As his 2014 re-election campaign nears, some order is being brought by Gov. Neil Abercrombie to his sometimes-chaotic plans for the state’s over-the-top energy bills.
Hawaii continues to lead the nation in the cost of producing electricity, causing it to be one of the states most heavily invested in solar power.
This week, Abercrombie announced a new state energy policy at the fifth annual Asia-Pacific Clean Energy Summit.
In the past, Abercrombie has mostly resorted to hollering about those who oppose his desire for an undersea cable.
This week, in something of a slap to those leaders who have gone before him, Abercrombie decried past Hawaii attempts to work the alternative energy angle.
"This time we are going to take full advantage and press forward relentlessly on our diverse resources such as geothermal, solar, wind, hydro, bioenergy and biomass," Abercrombie said.
Not mentioned by Abercrombie was the fact that the keystone of his own energy policy during his campaign was to be a new Hawaii Energy Authority.
While campaigning against former GOP Lt. Gov. James "Duke" Aiona, Abercrombie said the Energy Authority would take policy oversight away from the state’s Energy Office and regulatory power from the state’s Public Utilities Commission.
Abercrombie’s plan would be more nimble and would review projects faster than the PUC.

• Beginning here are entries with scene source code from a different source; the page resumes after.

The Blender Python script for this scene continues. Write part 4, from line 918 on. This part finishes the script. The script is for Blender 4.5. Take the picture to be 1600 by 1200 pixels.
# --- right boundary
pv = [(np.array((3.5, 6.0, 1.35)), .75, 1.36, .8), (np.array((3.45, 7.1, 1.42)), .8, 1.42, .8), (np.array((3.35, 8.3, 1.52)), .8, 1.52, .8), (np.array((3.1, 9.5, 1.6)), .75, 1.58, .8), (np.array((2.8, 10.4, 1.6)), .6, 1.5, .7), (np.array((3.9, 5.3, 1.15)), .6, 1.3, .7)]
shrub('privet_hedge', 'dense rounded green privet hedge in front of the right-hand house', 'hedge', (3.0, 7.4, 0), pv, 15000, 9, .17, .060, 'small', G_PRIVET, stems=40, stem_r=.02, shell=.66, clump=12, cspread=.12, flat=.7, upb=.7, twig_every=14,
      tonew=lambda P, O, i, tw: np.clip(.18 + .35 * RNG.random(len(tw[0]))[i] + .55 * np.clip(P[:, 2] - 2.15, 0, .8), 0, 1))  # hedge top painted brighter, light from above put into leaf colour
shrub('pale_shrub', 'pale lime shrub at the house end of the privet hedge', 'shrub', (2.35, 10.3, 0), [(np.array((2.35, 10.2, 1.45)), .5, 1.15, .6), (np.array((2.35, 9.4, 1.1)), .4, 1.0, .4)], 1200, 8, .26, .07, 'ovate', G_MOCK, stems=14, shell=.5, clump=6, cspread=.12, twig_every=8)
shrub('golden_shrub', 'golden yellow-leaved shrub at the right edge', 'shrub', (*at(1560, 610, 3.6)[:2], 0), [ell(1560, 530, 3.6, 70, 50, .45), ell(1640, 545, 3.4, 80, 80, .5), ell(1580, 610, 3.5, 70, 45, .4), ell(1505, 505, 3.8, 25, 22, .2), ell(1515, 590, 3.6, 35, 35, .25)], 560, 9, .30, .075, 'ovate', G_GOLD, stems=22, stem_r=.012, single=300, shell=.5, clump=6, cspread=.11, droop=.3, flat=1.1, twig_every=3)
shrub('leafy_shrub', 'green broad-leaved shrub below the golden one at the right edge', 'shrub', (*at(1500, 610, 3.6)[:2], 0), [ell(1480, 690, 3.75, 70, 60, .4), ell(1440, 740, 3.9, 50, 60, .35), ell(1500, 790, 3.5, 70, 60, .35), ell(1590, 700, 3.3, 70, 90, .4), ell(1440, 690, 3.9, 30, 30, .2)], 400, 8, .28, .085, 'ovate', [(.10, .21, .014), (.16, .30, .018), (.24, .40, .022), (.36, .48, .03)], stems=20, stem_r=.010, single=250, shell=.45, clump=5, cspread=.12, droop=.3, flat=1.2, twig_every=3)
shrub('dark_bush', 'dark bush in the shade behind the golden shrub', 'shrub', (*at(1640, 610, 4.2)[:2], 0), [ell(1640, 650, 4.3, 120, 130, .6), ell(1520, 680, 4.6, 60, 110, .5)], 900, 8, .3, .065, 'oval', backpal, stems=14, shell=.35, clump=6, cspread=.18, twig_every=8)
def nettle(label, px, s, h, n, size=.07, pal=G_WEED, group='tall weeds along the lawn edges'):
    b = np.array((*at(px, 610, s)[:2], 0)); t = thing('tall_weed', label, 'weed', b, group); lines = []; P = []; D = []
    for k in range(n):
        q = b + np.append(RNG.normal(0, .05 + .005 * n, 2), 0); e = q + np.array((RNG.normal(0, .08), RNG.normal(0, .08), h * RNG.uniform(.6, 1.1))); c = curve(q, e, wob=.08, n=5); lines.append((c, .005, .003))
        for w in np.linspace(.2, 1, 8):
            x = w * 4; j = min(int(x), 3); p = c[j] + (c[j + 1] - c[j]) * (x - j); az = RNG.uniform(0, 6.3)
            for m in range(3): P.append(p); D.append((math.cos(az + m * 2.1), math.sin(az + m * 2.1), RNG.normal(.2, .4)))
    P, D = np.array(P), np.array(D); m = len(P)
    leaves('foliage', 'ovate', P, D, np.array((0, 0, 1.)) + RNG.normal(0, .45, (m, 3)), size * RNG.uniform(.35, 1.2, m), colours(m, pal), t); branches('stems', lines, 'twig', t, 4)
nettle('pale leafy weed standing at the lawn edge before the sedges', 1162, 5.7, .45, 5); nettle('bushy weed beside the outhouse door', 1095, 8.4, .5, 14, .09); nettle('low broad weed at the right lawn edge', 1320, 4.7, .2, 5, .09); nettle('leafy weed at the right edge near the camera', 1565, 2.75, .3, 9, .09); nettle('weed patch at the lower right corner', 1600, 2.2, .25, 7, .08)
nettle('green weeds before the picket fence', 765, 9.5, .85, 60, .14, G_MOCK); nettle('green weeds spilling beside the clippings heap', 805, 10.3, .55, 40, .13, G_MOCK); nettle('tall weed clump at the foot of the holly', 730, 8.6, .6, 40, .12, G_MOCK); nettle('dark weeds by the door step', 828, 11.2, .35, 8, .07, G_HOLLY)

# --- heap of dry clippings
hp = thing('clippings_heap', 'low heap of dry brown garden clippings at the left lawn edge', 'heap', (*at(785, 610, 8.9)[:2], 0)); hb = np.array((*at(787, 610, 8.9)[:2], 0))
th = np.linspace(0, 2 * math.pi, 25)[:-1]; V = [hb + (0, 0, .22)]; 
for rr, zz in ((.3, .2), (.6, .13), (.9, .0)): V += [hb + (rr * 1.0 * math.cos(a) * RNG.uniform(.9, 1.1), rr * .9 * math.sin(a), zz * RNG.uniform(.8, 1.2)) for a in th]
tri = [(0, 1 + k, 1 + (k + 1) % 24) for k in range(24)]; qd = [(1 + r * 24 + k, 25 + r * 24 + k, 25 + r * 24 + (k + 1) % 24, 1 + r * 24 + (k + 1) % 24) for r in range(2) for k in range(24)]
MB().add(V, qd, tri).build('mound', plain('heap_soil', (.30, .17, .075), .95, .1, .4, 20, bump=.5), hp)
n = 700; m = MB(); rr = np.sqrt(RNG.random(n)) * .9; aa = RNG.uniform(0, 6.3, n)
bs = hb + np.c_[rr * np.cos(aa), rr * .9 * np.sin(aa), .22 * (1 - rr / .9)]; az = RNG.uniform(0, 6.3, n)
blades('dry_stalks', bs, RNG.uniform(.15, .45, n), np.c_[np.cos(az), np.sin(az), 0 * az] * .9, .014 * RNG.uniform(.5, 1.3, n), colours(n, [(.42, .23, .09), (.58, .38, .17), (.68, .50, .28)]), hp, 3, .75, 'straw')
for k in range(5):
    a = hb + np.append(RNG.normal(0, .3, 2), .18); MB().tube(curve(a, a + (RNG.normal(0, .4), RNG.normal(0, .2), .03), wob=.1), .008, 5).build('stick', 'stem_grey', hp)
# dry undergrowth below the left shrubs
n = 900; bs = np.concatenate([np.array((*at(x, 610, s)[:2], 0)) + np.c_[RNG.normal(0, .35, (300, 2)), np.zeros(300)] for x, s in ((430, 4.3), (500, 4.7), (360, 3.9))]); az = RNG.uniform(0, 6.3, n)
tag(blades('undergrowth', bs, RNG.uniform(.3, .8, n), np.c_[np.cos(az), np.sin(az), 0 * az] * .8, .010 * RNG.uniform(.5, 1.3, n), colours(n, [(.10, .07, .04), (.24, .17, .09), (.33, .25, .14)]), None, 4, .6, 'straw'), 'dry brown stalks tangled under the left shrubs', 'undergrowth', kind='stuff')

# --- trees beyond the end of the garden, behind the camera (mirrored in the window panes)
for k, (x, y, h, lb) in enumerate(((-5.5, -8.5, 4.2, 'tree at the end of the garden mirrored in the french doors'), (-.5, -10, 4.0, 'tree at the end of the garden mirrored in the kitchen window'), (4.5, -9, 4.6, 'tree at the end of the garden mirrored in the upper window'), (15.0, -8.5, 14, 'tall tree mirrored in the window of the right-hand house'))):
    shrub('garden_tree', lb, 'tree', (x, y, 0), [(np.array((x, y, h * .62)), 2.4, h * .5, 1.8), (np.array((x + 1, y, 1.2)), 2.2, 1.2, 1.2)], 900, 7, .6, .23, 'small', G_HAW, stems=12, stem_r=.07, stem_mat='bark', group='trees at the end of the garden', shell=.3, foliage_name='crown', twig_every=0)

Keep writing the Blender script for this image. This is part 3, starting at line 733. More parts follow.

Aiona, in contrast, had said he would beef up the PUC and then get to work enforcing existing state energy policy.
The Abercrombie promise of a super energy office evaporated soon after his election and, instead, the Democratic governor worked to put his own nominees on the PUC.
Leadership of the PUC may have turned out to be more independent than Abercrombie wanted because the PUC is now driving the state energy plan.
To that end, the state this week filed a 220-page comment with the PUC, which is investigating whether an undersea, power-carrying cable between Maui and Oahu is a good idea.
It put the state energy policy firmly in favor of the cable, saying the state has "reached the inescapable conclusion that the net benefits of constructing the cable project outweigh the costs."
The cable, the state said, will connect Oahu to wind farms on Maui.
During his speech, Abercrombie aimed at those who object to the neighbor island wind projects.
"Yes, we have to take points of view into account. But opinion that is merely opinion is not going to be good enough. It has to be science-based; it has to be reality-based in terms of the political nature of what is involved in global pricing right now where energy is concerned," Abercrombie said.
In the filing with the PUC, the state said: "There is no meaningful difference between a delay to that transformational process and opposition to it. Accordingly, urgency for action is a core strategy for furthering the State’s energy policies."
Both Abercrombie and Richard Lim, state Department of Business, Economic Development and Tourism director, say eventually Hawaii’s homes, businesses and utilities will be powered with geothermal-generated electricity, but that could be decades away. Meanwhile, the mainstay will be liquefied natural gas, brought here from the mainland, and Maui wind zipping over an undersea cable.
So far, Abercrombie has not shown any patience with critics.
If something as important, complex, expensive and controversial as the first of several envisioned power cables linking our state is to come about, much leadership will be required.